On February 8, 1889, Dinsmore conveyed to the plaintiff. Whitlow has never conveyed to any one.
From 1881 to 1889, inclusive, the property was assessed to Dinsmore, and all the taxes were paid by him. Since that time it has been assessed to plaintiff, who has paid the taxes, but it was never assessed to him prior to that time.
The timber has never been separately assessed, nor did Mary Lindley or her testator ever pay any taxes thereon.
From April, 1881, to the time he conveyed to the plaintiff, Dinsmore was in possession. All the deeds herein mentioned were recorded.
The record does not disclose that Gates and wife, who conveyed to Hamilton, ever had any title; and, as the taxes for which the land was sold to Dinsmore were assessed to Hamilton, who did not acquire any title by the conveyance, and who does not appear to have been in possession, the court below concluded that plaintiff was not divested of his title by the tax sale, and, being a minor, that Dinsmore, the purchaser at tax sale, did not acquire title by adverse possession. (Code Civ. Proc., sec. 328.)

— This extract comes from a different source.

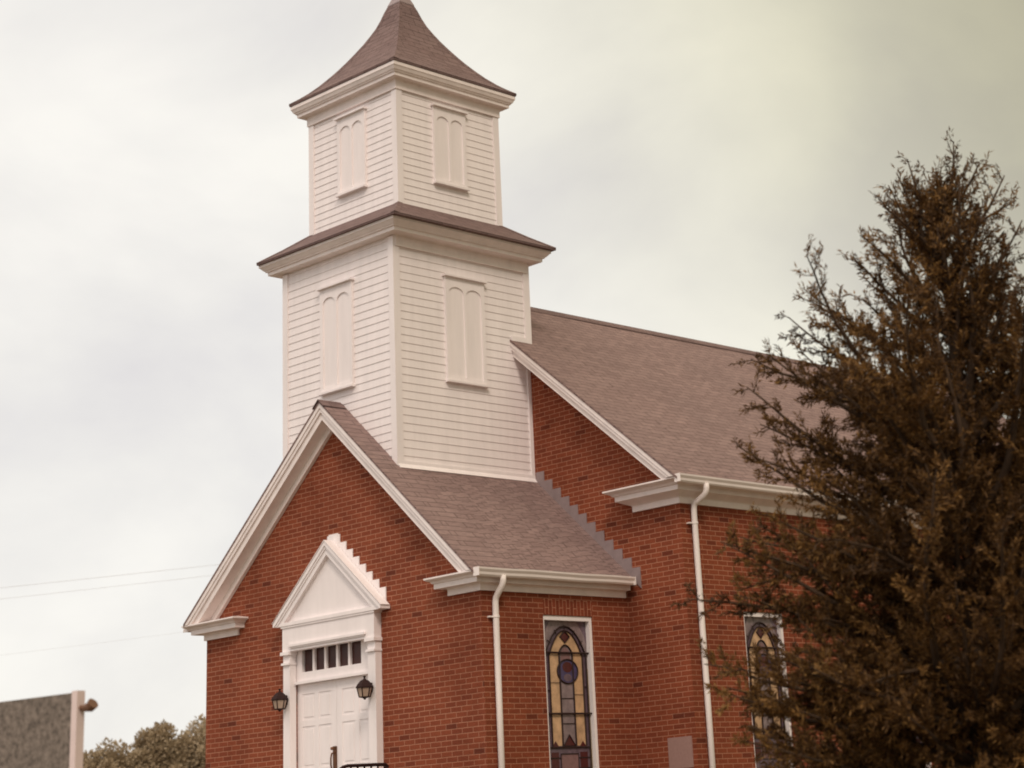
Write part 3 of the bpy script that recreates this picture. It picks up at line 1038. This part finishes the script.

It is certainly not clear from the findings that the tax title was valid, nor do we think it necessary to decide that it was void; for, if the plaintiff by the purchase of the tax title acquired a title to the timber reserved by his grantor, the burden is upon him to show that his title to the timber is good; in other words, that the tax title is valid.
But even that is not sufficient. The plaintiff was the owner of the land, and it was his duty to pay the taxes. "He could not, by neglecting to pay them and permitting the land to be sold in consequence of such neglect, add to or strengthen his title by purchasing at the tax sale himself, or by subsequently buying the tax title from a stranger who purchased at the tax sale. Otherwise he would be allowed to gain an advantage from his own fraud or negligence in failing to pay the taxes. This the law does not permit, either directly or indirectly." (Moss v. Shear , 25 Cal. 45; 85 Am. Dec. 94; Christy v. Fisher , 58 Cal. 258; Barnard v. Wilson , 74 Cal. 518.) Plaintiff did not, therefore, acquire a new title to the land by the purchase from Dinsmore. "His purchase is deemed one mode of paying the taxes." (Christy v. Fisher , 58 Cal. 258.) Plaintiff's title is therefore the same as though he had each year paid the taxes, and he holds the same under his deed in which the timber was reserved. If it be said that the timber did not belong to the plaintiff, and that he was under no duty or obligation to pay the taxes thereon, it may be replied that he could not permit it to be taxed as part of his property, and then permit his land upon which it grew to be sold for the entire tax, and thus get title to it; for, unless he got a new title to the land, the reservation of the timber in his deed was in full force, and he is in the same position as though he had paid the taxes each year.
The judgment was right, and should be affirmed.
For the reasons given in the foregoing opinion, the judgment appealed from is affirmed.